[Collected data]
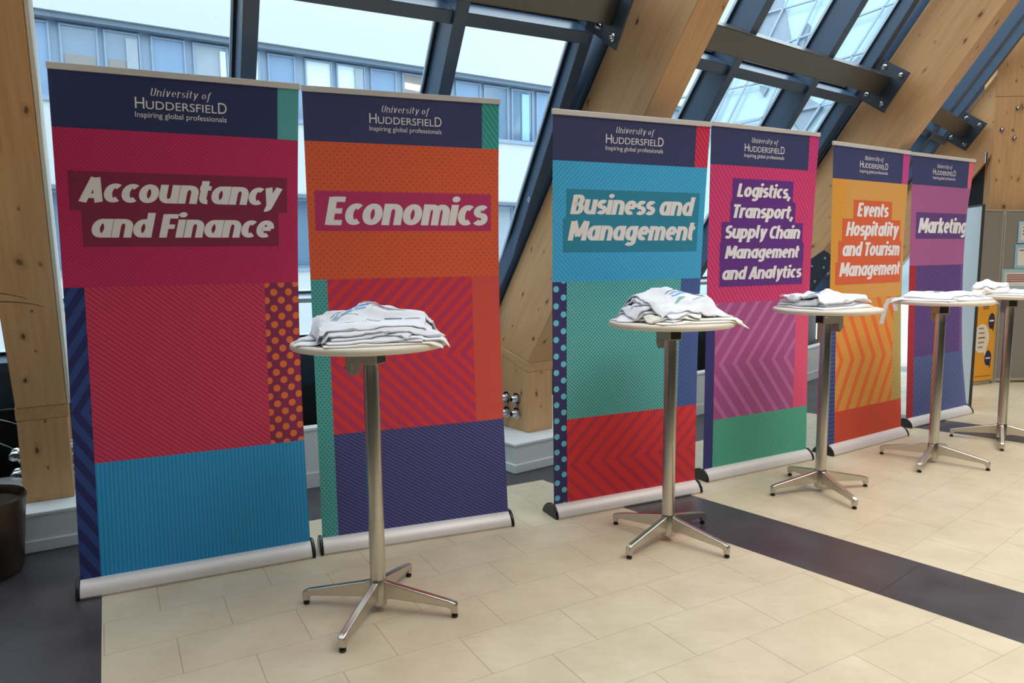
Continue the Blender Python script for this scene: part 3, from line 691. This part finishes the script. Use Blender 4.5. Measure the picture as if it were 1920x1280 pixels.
def bag(Hm, cx, cy, rot, w, h, th, wr, mat_, label, group, T, curl=0.0, print_=False, strap=None):
    N = 34; g = np.linspace(-1, 1, N); U, V = np.meshgrid(g, g, indexing='ij')
    ph = rs.rand(8) * 6.28
    ex = 1 + .035 * np.sin(V * 2.3 + ph[0]) + .02 * np.sin(V * 5.1 + ph[1]); ey = 1 + .035 * np.sin(U * 2.1 + ph[2]) + .02 * np.sin(U * 4.7 + ph[3])
    x = U * w / 2 * ex; y = V * h / 2 * ey; ca, sa = math.cos(rot), math.sin(rot)
    X_, Y_ = cx + x * ca - y * sa, cy + x * sa + y * ca
    base = np.maximum(samp(Hm, X_, Y_), samp(blur(Hm, 3), X_, Y_)) + .0012
    edge = np.minimum(np.minimum(1 - np.abs(U), 1 - np.abs(V)) / .10, 1)
    wv = np.zeros_like(x)
    for k in range(5):
        a = rs.rand() * 6.28; f = 12 + rs.rand() * 30; wv += (.5 + .5 * np.sin((x * math.cos(a) + y * math.sin(a)) * f + rs.rand() * 6.28)) ** 2.2
    wv = wv / 5 * wr
    fold = wr * 1.3 * np.exp(-((x * math.cos(ph[4]) + y * math.sin(ph[4]) - .05 * math.cos(ph[5])) / .022) ** 2)
    lift = curl * (np.maximum(np.abs(U), np.abs(V)) ** 6)
    zb = base + (wv * .35 + lift) * 1.0
    zt = zb + th * (.45 + .55 * np.sqrt(np.clip(edge, 0, 1))) + wv * .65 + fold
    m = MB(); idx = lambda i, j: i * N + j
    vt = [(X_[i, j], Y_[i, j], zt[i, j]) for i in range(N) for j in range(N)]; vb = [(X_[i, j], Y_[i, j], zb[i, j]) for i in range(N) for j in range(N)]
    F = [(idx(i, j), idx(i + 1, j), idx(i + 1, j + 1), idx(i, j + 1)) for i in range(N - 1) for j in range(N - 1)]
    ring = [idx(i, 0) for i in range(N)] + [idx(N - 1, j) for j in range(1, N)] + [idx(i, N - 1) for i in range(N - 2, -1, -1)] + [idx(0, j) for j in range(N - 2, 0, -1)]
    nn_ = N * N
    m.add(vt + vb, F + [tuple(q + nn_ for q in f[::-1]) for f in F] + [(ring[k], ring[(k + 1) % len(ring)], ring[(k + 1) % len(ring)] + nn_, ring[k] + nn_) for k in range(len(ring))])
    z0 = float(zb.min()); o = m.build('tote_bag', mat_, ang=60, solid=True)
    o.matrix_world = Matrix.Translation((T[0], T[1], 0)); tag(o, label, 'tote bag', group)
    # raster into the pile
    lx = (GX - cx) * ca + (GY - cy) * sa; ly = -(GX - cx) * sa + (GY - cy) * ca
    uu = lx / (w / 2); vv = ly / (h / 2); ins = (np.abs(uu) < 1.04) & (np.abs(vv) < 1.04)
    fi = np.clip((uu + 1) / 2 * (N - 1), 0, N - 1.001); fj = np.clip((vv + 1) / 2 * (N - 1), 0, N - 1.001); i = fi.astype(int); j = fj.astype(int)
    top = np.maximum.reduce([zt[i, j], zt[i + 1, j], zt[i, j + 1], zt[i + 1, j + 1]])
    Hn = np.where(ins, np.maximum(Hm, top), Hm)
    def surf(a, b):
        """point on the bag's top surface from bag coordinates a,b in -1..1"""
        fi, fj = (a + 1) / 2 * (N - 1), (b + 1) / 2 * (N - 1); i, j = min(int(fi), N - 2), min(int(fj), N - 2); s_, t_ = fi - i, fj - j
        L3 = lambda Q: Q[i, j] * (1 - s_) * (1 - t_) + Q[i + 1, j] * s_ * (1 - t_) + Q[i, j + 1] * (1 - s_) * t_ + Q[i + 1, j + 1] * s_ * t_
        return (L3(X_), L3(Y_), L3(zt) + .0012)
    if print_:
        strokes = print_; byc = {}
        for (pts, wd_, ci) in strokes: byc.setdefault(ci, []).append((pts, wd_))
        pm = MB()
        for ci, L in byc.items():
            for pts, wd_ in L:
                P_ = []
                for (a, b), (c2, d2) in zip(pts, pts[1:]):
                    nseg = max(2, int(math.hypot(c2 - a, d2 - b) / .05)); P_ += [(a + (c2 - a) * t / nseg, b + (d2 - b) * t / nseg) for t in range(nseg)]
                P_.append(pts[-1]); v = []
                for k, (a, b) in enumerate(P_):
                    q0, q1 = P_[max(k - 1, 0)], P_[min(k + 1, len(P_) - 1)]; dx, dy = q1[0] - q0[0], q1[1] - q0[1]; l = math.hypot(dx, dy) or 1
                    ww = wd_ * (1 if wd_ < .02 else (.35 + .65 * math.sin(PI * (k + .5) / len(P_))))
                    for sg in (1, -1): v.append(surf(max(-.98, min(.98, a - sg * dy / l * ww)), max(-.98, min(.98, b + sg * dx / l * ww))))
                pm.add(v, [(2 * k, 2 * k + 1, 2 * k + 3, 2 * k + 2) for k in range(len(P_) - 1)], ci)
        pr_o = pm.build('print', PRN, o, smooth=False, solid=False); pr_o['label'] = 'coloured brush-stroke print'
    if strap:
        for pts in strap:
            q = [Vector(p) for p in pts]; v = []
            sidev = Vector((-.012, .006, 0)) if len(pts) else 0
            for p in q: v += [tuple(p + sidev), tuple(p - sidev)]
            v += [(a, b - .0025, c_) for a, b, c_ in v]; n2 = 2 * len(q); f = []
            for k in range(len(q) - 1):
                a = 2 * k; f += [(a, a + 1, a + 3, a + 2), (a + n2 + 2, a + n2 + 3, a + n2 + 1, a + n2), (a, a + 2, a + 2 + n2, a + n2), (a + 1, a + 1 + n2, a + 3 + n2, a + 3)]
            MB().add(v, f).build('strap', mat_, o, solid=True)
    return Hn
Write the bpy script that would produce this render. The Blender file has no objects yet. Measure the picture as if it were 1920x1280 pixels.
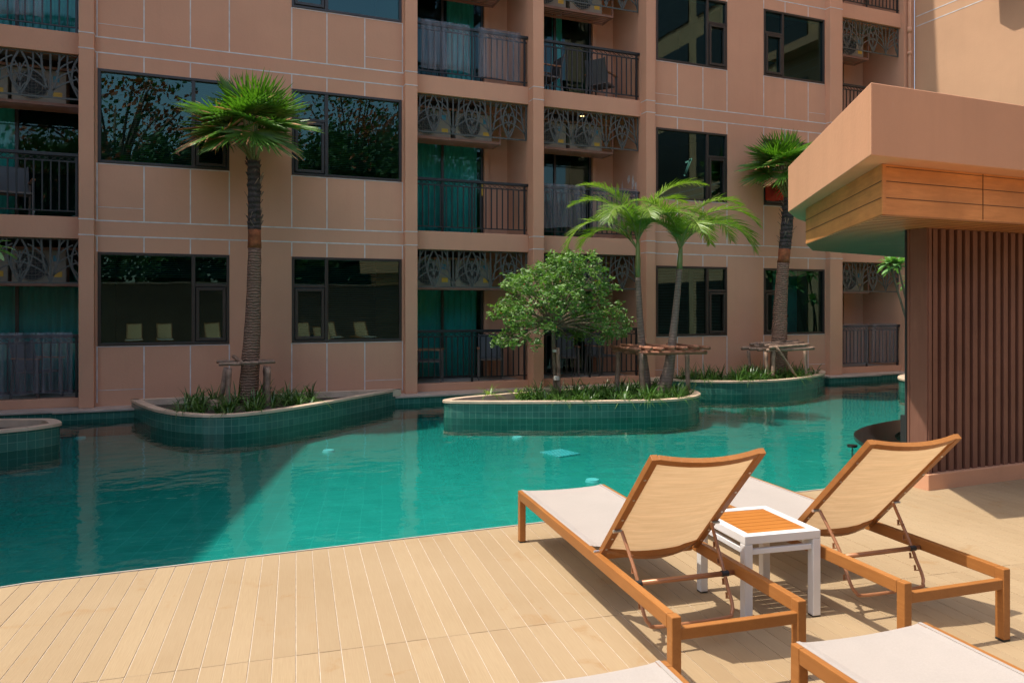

[Task] Report all lines of the material that contain the word "pixels".

[Expected answer]
Continue the Blender Python script for this scene: part 3, from line 691. This part finishes the script. Use Blender 4.5. Measure the picture as if it were 1920x1280 pixels.
Write the bpy script that would produce this render. The Blender file has no objects yet. Measure the picture as if it were 1920x1280 pixels.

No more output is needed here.